Many pro-life women, who view the argument that women can’t succeed without the ability to end the life of their unborn child as demeaning, would disagree with West.

West goes on to cite a Pew Research Center poll showing that 70 percent of all Americans oppose overturning Roe v. Wade and concludes that abortion is “not particularly controversial.”

However, a recent Gallup poll found that only 43 percent of Americans consider abortion to be “morally acceptable” regardless of their views on its legality.

She goes on to emphasize that abortion is not controversial on the left and asks “what contortionist of logic came up with the proposal that alienating 75 percent of one’s constituents, and declaring half to not deserve control over their bodies, can strengthen a party’s numbers?
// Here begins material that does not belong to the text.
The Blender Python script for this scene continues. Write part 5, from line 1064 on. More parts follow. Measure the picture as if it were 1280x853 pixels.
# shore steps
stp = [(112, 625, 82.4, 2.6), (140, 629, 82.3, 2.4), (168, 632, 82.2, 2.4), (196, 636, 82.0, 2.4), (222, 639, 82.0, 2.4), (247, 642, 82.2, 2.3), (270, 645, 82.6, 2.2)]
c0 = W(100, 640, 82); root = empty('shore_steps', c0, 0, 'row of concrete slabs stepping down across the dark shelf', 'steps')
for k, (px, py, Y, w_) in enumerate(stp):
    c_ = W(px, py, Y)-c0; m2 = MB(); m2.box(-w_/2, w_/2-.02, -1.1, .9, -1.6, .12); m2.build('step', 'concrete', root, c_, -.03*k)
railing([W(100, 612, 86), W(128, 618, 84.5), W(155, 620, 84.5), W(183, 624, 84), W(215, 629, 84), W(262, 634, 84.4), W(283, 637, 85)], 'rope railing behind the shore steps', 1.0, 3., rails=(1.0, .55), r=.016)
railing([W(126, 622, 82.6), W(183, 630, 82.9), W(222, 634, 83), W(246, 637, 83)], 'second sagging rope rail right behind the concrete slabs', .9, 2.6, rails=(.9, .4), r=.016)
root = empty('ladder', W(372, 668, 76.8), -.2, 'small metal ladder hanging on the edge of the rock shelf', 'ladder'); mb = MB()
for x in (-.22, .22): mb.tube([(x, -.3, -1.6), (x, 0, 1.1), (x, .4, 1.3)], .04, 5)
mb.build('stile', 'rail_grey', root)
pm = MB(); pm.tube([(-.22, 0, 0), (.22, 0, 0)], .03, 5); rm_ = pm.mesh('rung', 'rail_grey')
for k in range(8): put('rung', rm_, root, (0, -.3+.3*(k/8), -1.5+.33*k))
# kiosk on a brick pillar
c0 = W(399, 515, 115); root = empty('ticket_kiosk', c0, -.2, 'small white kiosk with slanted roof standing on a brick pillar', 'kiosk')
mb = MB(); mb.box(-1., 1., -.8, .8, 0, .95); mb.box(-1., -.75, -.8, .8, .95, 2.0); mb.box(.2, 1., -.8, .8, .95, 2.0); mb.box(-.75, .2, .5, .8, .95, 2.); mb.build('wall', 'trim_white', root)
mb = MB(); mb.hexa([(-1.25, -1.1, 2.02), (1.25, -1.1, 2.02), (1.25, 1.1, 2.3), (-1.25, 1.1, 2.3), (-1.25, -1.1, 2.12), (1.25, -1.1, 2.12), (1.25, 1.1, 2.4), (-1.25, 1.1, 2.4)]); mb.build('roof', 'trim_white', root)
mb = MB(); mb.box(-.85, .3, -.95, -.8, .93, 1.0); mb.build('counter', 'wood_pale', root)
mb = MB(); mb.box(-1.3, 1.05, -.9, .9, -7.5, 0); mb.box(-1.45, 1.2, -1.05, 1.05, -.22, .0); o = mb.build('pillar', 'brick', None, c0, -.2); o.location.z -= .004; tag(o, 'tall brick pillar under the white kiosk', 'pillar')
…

This is not broadening our coalition; it’s flagrantly shrinking it.”

West is referring to the 21 million pro-life Democrats who apparently should not be allowed to identify and run as democrats because their views are not in line with 75 percent of the party.

West is on to something when she identifies abortion as a central issue because it puts women’s lives at stake. But perhaps she should consider that abortion’s legality puts women’s lives on the line from the moment their hearts start beating in the womb and that some Democrats should be permitted to hold and act on that view.